The paper tackles the problem of automated 3D reconstruction and phenotyping of wheat heads in field conditions, achieving per-instance mean absolute percentage errors of 15.1%, 18.3%, and 40.2% for length, width, and volume, respectively, by leveraging 3D Gaussian Splatting and the Segment Anything Model.

Automated extraction of plant morphological traits is crucial for supporting crop breeding and agricultural management through high-throughput field phenotyping (HTFP). Solutions based on multi-view RGB images are attractive due to their scalability and affordability, enabling volumetric measurements that 2D approaches cannot directly capture. While advanced methods like Neural Radiance Fields (NeRFs) have shown promise, their application has been limited to counting or extracting traits from only a few plants or organs.
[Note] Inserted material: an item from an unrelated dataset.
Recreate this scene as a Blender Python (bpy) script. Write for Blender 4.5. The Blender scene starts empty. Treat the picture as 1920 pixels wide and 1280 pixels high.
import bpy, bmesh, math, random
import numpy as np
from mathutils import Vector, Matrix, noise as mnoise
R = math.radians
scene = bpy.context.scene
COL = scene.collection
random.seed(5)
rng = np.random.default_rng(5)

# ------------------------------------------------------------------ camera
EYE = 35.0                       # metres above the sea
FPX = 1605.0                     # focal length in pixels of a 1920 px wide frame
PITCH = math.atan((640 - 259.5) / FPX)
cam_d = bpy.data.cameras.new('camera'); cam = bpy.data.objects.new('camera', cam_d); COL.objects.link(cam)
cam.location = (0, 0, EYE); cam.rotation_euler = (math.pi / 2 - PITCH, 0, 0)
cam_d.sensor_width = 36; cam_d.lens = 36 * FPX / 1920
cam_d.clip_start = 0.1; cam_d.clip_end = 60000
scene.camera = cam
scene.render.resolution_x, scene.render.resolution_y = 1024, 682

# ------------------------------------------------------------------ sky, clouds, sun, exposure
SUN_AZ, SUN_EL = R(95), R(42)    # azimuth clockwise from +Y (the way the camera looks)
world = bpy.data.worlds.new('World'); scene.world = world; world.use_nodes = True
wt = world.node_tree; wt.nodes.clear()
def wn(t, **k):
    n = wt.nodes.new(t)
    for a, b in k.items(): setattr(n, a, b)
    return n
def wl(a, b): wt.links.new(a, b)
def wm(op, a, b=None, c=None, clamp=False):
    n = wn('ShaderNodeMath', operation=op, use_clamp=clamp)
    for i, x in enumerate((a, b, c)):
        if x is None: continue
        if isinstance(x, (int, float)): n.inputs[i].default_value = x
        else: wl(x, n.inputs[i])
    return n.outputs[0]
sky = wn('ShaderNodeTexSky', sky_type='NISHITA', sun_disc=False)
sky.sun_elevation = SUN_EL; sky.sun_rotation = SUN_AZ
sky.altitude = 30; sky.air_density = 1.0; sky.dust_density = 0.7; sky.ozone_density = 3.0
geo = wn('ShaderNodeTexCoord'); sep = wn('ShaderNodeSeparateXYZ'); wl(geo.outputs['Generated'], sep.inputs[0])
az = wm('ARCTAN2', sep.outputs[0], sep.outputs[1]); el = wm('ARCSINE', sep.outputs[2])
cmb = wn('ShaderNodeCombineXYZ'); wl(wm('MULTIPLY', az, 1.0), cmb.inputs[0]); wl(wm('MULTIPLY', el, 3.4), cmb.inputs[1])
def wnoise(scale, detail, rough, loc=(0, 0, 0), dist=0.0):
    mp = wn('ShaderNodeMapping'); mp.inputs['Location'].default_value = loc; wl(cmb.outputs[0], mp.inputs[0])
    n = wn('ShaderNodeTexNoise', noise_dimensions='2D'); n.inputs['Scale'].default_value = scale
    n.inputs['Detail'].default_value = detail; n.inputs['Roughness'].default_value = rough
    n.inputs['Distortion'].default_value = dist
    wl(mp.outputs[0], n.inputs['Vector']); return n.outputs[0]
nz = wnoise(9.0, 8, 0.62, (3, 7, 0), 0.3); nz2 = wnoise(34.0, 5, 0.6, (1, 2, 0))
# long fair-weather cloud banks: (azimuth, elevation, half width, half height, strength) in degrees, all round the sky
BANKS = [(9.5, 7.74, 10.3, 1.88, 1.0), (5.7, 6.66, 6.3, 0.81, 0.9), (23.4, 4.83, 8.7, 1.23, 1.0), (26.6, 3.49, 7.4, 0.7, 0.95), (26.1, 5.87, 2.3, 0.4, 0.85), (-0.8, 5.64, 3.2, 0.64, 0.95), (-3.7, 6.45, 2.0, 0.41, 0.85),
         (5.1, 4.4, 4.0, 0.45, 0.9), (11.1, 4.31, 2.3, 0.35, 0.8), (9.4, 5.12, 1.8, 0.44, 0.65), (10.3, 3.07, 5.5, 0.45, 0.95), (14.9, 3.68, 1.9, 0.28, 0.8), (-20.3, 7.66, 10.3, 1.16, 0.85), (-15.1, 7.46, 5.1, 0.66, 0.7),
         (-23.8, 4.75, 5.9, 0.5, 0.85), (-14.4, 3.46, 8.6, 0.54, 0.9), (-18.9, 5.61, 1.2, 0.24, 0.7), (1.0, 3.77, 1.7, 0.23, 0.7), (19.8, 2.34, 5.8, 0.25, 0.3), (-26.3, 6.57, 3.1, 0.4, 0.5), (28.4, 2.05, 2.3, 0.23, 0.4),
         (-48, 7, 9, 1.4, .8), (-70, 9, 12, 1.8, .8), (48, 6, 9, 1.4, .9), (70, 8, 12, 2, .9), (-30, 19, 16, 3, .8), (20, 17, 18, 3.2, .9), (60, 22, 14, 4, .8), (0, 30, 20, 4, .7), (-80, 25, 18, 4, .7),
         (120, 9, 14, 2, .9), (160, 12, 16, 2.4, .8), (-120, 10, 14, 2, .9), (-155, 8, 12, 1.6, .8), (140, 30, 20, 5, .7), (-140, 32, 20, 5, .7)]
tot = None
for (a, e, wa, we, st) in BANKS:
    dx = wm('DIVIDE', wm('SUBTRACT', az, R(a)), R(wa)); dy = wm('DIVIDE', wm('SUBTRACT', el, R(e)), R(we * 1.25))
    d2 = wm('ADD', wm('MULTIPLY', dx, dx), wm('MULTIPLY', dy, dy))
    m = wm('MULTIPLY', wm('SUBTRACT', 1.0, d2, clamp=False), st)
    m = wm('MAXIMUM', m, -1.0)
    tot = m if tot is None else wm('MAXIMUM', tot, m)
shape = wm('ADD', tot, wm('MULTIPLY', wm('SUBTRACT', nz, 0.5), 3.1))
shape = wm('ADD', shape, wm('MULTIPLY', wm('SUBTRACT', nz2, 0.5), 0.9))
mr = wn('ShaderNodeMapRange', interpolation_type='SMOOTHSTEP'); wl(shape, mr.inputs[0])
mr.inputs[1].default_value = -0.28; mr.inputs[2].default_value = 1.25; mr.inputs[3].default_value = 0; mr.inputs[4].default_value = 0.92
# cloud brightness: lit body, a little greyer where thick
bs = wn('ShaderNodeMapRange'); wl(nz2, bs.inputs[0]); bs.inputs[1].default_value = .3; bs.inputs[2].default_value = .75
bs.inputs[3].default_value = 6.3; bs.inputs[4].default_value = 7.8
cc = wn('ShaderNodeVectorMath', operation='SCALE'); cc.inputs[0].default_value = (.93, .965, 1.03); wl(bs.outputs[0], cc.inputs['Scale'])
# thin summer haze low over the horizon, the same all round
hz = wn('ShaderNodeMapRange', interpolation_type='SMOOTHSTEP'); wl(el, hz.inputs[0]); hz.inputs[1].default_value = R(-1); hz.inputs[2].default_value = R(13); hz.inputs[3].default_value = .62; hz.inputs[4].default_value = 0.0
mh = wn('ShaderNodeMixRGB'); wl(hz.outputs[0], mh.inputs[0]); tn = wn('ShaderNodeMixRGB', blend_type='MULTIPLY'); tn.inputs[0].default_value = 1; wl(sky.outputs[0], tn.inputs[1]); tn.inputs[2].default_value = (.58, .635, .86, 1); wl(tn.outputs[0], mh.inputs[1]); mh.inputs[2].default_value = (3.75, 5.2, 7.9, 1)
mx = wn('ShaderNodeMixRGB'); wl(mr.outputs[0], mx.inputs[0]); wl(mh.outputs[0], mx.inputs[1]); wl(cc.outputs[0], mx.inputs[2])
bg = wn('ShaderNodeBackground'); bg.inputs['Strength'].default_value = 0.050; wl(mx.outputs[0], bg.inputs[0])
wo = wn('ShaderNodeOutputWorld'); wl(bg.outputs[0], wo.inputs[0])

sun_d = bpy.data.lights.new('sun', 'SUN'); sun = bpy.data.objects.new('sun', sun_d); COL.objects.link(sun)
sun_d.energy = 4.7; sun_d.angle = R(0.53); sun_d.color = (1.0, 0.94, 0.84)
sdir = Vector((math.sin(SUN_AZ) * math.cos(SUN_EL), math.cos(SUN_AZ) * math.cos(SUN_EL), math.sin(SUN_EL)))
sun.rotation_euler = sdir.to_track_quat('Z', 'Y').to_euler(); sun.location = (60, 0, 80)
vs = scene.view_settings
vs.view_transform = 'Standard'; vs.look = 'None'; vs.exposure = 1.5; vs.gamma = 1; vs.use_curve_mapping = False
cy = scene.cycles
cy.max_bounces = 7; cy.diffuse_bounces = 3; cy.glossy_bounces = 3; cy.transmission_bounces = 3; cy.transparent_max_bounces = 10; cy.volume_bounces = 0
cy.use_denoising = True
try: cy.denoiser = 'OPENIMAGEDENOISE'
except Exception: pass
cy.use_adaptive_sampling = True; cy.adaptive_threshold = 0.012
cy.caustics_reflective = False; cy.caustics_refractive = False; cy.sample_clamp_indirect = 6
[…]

Furthermore, accurately measuring complex structures like individual wheat heads-essential for studying crop yields-remains particularly challenging due to occlusions and the dense arrangement of crop canopies in field conditions. The recent development of 3D Gaussian Splatting (3DGS) offers a promising alternative for HTFP due to its high-quality reconstructions and explicit point-based representation. In this paper, we present Wheat3DGS, a novel approach that leverages 3DGS and the Segment Anything Model (SAM) for precise 3D instance segmentation and morphological measurement of hundreds of wheat heads automatically, representing the first application of 3DGS to HTFP. We validate the accuracy of wheat head extraction against high-resolution laser scan data, obtaining per-instance mean absolute percentage errors of 15.1%, 18.3%, and 40.2% for length, width, and volume. We provide additional comparisons to NeRF-based approaches and traditional Muti-View Stereo (MVS), demonstrating superior results. Our approach enables rapid, non-destructive measurements of key yield-related traits at scale, with significant implications for accelerating crop breeding and improving our understanding of wheat development.